La margarita tóxica
La comparecencia de Felipe González, destinada en teoría a informar a los diputados sobre la fuga de Luis Roldán, y las réplicas dadas por José María Aznar y los restantes portavoces repitieron gestos y palabras ya vistos y oídos en otras escaramuzas parlamentarias y ruedas de prensa. Se diría, sin embargo, que la distancia temporal entre el debate del estado de la nación y el pleno de ayer no eran tres semanas, sino tres meses o tres años; haciendo buena la tesis hegeliana sobre la transformación de la cantidad en cualidad, la acumulación de las dimisiones (dos ministros, dos ex ministros, un secretario de Estado, la directora de la Cruz Roja) y la aparición de nuevos escándalos han horadado gota a gota la autoridad y confianza en sí mismo del Gobierno.El agrio cruce de improperios entre el presidente del Gobierno y el presidente del PP recuerdan aquella interminable pelea de El hombre tranquilo reñida por John Wayne y Victor Mac Laglen en el bronco ambiente de una pasional aldea irlandesa. González está corriendo con la peor parte de la zurra, pero tampoco Aznar saldrá a la larga bien librado de ese feroz cuerpo a cuerpo que abrirá en la clase política heridas y odios de dificil cicatrización. Si los populares sueñan con arrojar al mar a los socialistas, para instalarse en el poder por tiempo indefinido, los costes de esa estrategia desmanteladora -mimética de la ofensiva lanzada por el PSOE contra UCD en 1980- serían pagados por el sistema democrático en su conjunto. En la democracia española no sólo hay espacio sobrado para todos los grupos respetuosos con la Constitución y las reglas del juego; además, el buen funcionamiento de las instituciones exige formaciones políticas capaces de negociar y resolver pacíficamente sus diferencias. Resulta inquietante, por esa razón, que los dirigentes de los partidos, dispuestos teóricamente a alternarse periódicamente en la gestión de la cosa pública (estatal, autonómica o municipal), dejen de tratarse como respetables adversarios y empiecen a verse -para emplear la terminología de Karl Schmit- como implacables enemigos.

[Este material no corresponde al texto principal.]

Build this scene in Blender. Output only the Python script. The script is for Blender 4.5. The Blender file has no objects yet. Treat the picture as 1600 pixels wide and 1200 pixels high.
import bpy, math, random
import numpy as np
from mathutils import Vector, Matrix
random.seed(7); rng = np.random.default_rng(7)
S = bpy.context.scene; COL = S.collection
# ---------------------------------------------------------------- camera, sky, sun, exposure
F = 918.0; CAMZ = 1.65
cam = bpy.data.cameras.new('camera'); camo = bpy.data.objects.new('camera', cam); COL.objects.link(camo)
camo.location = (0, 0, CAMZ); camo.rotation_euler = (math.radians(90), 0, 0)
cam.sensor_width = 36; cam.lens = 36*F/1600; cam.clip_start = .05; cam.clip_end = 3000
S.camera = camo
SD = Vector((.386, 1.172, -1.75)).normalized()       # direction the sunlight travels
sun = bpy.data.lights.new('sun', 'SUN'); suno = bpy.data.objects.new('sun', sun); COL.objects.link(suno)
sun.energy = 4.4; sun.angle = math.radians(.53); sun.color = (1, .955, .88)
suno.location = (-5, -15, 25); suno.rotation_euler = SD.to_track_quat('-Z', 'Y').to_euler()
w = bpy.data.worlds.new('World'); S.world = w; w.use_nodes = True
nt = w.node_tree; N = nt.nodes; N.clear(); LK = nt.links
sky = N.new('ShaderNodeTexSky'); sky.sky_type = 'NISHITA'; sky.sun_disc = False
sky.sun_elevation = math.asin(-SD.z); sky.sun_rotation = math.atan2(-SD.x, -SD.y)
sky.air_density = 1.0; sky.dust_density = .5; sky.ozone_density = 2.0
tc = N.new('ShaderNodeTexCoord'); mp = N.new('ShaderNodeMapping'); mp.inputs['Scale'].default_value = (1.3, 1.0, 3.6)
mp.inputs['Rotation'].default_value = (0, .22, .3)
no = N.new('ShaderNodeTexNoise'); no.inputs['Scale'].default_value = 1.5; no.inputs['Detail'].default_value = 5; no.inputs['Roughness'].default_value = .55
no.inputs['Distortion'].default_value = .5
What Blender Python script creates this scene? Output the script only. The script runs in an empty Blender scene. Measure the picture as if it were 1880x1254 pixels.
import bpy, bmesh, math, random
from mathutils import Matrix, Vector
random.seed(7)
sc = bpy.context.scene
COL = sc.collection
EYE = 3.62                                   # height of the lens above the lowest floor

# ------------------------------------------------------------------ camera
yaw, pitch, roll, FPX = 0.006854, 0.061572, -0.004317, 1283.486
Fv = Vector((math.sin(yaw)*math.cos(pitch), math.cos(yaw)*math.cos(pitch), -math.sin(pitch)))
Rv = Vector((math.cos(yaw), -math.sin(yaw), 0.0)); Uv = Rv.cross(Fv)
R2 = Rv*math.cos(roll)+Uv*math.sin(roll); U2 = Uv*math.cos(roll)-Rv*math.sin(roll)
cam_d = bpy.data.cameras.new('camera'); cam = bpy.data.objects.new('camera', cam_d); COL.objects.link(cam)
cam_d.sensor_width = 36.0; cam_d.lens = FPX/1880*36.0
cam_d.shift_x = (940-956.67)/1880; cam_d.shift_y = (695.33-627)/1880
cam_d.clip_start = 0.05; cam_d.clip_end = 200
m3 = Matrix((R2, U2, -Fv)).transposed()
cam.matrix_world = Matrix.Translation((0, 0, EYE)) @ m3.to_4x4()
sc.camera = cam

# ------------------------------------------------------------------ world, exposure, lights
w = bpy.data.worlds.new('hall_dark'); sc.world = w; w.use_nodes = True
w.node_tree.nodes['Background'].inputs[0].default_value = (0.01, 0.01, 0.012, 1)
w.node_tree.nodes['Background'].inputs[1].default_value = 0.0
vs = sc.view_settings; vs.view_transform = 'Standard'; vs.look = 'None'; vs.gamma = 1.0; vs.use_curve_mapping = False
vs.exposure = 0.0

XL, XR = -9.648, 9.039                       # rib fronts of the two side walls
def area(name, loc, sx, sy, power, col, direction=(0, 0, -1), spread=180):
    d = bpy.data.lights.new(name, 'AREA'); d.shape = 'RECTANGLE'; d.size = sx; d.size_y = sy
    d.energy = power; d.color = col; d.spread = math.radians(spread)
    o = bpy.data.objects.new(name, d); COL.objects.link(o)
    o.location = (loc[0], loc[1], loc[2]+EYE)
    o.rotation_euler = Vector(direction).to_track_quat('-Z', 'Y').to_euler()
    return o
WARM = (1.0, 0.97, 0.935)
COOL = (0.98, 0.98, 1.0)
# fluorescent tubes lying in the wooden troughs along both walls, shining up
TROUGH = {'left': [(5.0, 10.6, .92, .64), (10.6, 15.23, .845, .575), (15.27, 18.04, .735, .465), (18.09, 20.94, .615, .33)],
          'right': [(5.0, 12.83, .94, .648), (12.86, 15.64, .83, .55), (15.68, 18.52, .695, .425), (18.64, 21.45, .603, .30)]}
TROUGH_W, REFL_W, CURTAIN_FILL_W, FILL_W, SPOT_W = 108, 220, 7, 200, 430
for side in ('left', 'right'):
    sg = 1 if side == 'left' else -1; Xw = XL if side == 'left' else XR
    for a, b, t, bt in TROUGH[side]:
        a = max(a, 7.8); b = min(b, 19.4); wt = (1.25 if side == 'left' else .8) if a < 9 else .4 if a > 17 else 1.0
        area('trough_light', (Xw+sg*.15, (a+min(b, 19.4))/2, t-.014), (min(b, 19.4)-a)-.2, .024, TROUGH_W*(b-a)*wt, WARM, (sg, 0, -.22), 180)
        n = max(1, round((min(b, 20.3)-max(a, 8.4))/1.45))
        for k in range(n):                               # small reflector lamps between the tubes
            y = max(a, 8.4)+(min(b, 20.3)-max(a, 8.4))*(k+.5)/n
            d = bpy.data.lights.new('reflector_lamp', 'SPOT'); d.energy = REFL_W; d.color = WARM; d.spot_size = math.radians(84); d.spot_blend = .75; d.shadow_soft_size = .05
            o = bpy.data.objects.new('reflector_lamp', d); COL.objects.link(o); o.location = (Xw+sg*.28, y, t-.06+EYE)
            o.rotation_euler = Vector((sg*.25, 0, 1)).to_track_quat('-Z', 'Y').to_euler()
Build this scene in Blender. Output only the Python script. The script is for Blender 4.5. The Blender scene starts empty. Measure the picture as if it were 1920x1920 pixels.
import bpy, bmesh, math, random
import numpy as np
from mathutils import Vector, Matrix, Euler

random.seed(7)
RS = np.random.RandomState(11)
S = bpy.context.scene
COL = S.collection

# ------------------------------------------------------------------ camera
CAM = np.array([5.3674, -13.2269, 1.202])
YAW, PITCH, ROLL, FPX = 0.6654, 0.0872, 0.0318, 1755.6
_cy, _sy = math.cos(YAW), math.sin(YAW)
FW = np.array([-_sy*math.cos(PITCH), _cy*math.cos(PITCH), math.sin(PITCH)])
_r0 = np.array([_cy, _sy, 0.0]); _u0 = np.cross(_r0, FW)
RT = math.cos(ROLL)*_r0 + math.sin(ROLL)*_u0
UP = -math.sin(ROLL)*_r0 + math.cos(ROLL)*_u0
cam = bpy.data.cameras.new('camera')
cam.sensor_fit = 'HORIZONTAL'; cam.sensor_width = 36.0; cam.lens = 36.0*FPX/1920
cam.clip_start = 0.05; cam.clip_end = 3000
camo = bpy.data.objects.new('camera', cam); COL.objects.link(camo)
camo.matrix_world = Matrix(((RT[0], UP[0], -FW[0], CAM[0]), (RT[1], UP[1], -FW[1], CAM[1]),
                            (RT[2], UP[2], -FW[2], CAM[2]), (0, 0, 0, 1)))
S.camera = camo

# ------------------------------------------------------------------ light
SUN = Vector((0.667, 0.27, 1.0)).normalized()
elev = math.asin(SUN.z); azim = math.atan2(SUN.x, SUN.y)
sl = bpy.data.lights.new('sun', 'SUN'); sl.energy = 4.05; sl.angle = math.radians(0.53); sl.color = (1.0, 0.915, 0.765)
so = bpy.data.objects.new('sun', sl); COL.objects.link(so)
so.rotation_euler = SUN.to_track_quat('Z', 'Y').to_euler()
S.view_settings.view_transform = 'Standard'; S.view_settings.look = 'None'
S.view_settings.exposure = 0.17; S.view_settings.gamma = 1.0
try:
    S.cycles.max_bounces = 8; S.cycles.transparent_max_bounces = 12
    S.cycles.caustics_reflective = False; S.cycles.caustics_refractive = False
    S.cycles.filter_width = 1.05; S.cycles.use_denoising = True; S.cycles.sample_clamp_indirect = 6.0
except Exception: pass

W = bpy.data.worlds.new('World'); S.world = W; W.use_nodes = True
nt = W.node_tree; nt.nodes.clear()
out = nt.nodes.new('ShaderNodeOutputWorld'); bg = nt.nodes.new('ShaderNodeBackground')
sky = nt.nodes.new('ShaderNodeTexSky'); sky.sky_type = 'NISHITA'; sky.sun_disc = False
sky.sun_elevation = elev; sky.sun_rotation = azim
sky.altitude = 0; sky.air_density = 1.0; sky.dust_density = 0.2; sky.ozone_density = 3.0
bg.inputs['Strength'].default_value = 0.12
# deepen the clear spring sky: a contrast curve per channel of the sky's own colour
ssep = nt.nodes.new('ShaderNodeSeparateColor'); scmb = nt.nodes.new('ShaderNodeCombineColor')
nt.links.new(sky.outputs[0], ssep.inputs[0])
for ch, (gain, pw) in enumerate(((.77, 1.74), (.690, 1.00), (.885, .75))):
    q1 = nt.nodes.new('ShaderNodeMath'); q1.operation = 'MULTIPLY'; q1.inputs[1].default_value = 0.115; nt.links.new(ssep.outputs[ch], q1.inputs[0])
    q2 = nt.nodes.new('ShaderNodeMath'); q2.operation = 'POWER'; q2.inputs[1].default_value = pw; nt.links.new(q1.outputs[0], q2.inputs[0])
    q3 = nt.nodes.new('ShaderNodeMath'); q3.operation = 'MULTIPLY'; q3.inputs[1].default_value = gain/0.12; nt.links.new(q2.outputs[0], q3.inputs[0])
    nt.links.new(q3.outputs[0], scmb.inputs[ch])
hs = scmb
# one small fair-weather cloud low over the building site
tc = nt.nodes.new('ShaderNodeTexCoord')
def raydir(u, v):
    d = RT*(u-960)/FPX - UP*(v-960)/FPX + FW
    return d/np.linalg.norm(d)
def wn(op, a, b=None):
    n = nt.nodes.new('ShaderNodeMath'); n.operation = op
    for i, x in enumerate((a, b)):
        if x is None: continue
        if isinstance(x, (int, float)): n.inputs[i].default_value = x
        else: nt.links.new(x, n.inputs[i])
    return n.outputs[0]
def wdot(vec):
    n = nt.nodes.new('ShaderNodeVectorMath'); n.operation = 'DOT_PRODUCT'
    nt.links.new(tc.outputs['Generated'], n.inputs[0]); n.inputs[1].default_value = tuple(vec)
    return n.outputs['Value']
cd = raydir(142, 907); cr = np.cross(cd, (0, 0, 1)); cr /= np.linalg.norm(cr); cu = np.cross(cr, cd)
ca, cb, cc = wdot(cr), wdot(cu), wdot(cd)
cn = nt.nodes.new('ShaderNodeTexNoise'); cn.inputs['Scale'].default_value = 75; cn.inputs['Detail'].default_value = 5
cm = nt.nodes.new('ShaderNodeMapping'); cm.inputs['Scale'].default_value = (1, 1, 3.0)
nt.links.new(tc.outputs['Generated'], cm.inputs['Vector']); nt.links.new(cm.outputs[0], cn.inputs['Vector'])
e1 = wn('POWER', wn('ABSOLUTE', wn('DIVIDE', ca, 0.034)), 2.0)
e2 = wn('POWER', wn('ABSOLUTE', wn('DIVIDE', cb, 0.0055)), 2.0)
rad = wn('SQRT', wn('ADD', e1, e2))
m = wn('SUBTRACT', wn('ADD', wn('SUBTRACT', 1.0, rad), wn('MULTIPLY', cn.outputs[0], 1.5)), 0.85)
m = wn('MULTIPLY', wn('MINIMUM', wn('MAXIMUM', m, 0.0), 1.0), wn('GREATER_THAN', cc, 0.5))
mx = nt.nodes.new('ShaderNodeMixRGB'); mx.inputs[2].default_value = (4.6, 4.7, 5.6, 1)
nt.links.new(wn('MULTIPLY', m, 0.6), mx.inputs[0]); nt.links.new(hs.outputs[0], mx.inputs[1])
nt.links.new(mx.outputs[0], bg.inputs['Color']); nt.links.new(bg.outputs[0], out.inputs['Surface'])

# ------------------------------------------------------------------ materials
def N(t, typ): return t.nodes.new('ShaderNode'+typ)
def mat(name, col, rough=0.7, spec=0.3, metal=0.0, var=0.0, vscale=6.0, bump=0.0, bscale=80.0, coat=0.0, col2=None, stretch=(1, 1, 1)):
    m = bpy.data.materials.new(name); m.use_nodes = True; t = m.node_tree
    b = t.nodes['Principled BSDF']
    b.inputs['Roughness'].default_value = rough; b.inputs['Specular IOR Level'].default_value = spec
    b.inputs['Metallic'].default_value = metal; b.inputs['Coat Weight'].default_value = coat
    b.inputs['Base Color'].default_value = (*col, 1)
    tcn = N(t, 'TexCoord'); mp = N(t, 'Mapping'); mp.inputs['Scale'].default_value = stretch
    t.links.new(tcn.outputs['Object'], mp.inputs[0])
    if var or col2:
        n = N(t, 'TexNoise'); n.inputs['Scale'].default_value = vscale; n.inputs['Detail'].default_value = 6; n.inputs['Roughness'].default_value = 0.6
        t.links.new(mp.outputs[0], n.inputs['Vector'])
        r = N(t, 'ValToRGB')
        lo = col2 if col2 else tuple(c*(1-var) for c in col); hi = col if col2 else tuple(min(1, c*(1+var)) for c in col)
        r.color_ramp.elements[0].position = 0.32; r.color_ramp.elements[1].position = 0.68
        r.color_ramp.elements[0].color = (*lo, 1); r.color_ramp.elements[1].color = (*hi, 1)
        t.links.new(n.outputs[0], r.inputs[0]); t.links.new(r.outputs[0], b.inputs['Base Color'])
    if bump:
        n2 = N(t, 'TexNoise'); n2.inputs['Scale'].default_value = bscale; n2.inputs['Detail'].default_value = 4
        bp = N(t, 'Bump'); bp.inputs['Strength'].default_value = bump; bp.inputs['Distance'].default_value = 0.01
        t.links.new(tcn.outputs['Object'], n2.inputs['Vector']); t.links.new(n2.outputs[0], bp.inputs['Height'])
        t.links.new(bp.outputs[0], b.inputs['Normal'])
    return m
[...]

Los socialistas sentirán quizás la tentación de tocar a rebato para enfervorizar a sus militantes y movilizar a sus votantes llamándoles a defender heroicamente el recinto amenazado; ni siquiera faltarán astutos que recomienden ese cierre de filas emocional recordando su eficacia en el referéndum de la OTAN y las elecciones del 6-J. Pero la épica asociada a sitios como Numancia es la música de la derrota; la retracción del PSOE sobre sí mismo podría agravar sus dificultades autistas para percibir la realidad, parcialmente responsables del clima de impunidad alimentado por el caso Guerra que tanto facilitó al ex gobernador del Banco de España y al ex ministro de Agricultura la oportunidad de defraudar al fisco y al ex director de la Guardia Civil la posibilidad de enriquecerse ilegalmente.
La bipolarización política entre el PSOE y el PP empieza a contagiarse a toda la sociedad española a costa de los espacios intermedios en que suelen nacer la reflexión y las mediaciones. La virtud fundamental del sistema democrático es su capacidad para que los conflictos sean dirimidos en las urnas mediante los votos secretos de los ciudadanos, no en las tabernas de John Ford mediante los puños cerrados de los camorristas. En tanto que el presidente del PP sigue exigiendo ritualmente y sin convicción la renuncia de Felipe González, el presidente del Gobierno continúa deshojando una margarita envenenada para saber si le conviene seguir esperando a que la tormenta escampe o si no le queda más remedio que plantear la cuestión de confianza o disolver las Cortes. Ciertamente, la inminencia del 124 obliga a aplazar cualquier decisión hasta después de esa fecha; una vez abiertas las urnas, sin embargo, la suerte corrida en los comicios -sobre todo- por socialistas y populares ayudará a resolver si la actual situación es sostenible o si no hay otra salida que las elecciones anticipadas.